Task to carry out:
Starting with the first line and ending with the line that holds "r = ray(px, py);", repeat the material exactly.

Information provided:
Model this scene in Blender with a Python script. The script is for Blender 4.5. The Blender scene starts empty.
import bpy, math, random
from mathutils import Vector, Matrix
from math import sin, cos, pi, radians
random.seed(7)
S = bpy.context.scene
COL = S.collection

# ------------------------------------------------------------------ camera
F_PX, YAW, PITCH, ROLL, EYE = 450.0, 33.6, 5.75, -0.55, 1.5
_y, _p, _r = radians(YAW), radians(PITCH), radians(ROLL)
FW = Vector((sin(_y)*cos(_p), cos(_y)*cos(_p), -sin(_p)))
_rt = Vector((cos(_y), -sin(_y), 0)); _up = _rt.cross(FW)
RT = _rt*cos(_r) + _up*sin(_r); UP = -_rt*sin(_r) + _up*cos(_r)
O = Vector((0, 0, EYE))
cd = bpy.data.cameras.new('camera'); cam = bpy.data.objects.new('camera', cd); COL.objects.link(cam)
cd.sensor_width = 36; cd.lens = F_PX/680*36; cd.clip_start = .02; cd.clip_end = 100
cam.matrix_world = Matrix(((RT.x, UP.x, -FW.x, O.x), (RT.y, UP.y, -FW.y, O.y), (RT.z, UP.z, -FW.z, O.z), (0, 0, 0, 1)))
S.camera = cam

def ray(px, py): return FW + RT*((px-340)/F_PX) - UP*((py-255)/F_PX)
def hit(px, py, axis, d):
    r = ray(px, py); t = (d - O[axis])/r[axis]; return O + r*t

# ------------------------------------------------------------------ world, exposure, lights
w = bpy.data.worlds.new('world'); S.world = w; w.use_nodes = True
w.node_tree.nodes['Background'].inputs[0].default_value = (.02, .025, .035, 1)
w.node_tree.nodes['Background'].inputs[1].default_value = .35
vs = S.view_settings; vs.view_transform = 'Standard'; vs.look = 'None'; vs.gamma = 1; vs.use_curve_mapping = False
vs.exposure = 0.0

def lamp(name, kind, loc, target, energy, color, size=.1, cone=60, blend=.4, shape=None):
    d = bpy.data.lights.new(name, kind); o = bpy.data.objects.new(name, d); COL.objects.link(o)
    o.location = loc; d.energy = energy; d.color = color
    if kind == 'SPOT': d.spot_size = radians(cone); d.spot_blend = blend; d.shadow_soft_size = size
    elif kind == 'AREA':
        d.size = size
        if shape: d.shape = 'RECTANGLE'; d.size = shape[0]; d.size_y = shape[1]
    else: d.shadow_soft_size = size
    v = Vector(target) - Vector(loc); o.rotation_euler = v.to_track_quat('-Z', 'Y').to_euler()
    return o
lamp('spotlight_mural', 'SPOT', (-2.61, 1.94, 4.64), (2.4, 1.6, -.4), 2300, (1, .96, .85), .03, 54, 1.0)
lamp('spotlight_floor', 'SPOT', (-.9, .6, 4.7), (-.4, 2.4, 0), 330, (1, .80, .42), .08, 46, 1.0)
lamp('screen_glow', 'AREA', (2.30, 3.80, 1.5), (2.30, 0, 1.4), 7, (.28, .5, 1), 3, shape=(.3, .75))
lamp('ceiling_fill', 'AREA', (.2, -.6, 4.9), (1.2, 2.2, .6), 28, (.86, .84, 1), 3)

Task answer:
Model this scene in Blender with a Python script. The script is for Blender 4.5. The Blender scene starts empty.
import bpy, math, random
from mathutils import Vector, Matrix
from math import sin, cos, pi, radians
random.seed(7)
S = bpy.context.scene
COL = S.collection

# ------------------------------------------------------------------ camera
F_PX, YAW, PITCH, ROLL, EYE = 450.0, 33.6, 5.75, -0.55, 1.5
_y, _p, _r = radians(YAW), radians(PITCH), radians(ROLL)
FW = Vector((sin(_y)*cos(_p), cos(_y)*cos(_p), -sin(_p)))
_rt = Vector((cos(_y), -sin(_y), 0)); _up = _rt.cross(FW)
RT = _rt*cos(_r) + _up*sin(_r); UP = -_rt*sin(_r) + _up*cos(_r)
O = Vector((0, 0, EYE))
cd = bpy.data.cameras.new('camera'); cam = bpy.data.objects.new('camera', cd); COL.objects.link(cam)
cd.sensor_width = 36; cd.lens = F_PX/680*36; cd.clip_start = .02; cd.clip_end = 100
cam.matrix_world = Matrix(((RT.x, UP.x, -FW.x, O.x), (RT.y, UP.y, -FW.y, O.y), (RT.z, UP.z, -FW.z, O.z), (0, 0, 0, 1)))
S.camera = cam

def ray(px, py): return FW + RT*((px-340)/F_PX) - UP*((py-255)/F_PX)
def hit(px, py, axis, d):
    r = ray(px, py); t = (d - O[axis])/r[axis]; return O + r*t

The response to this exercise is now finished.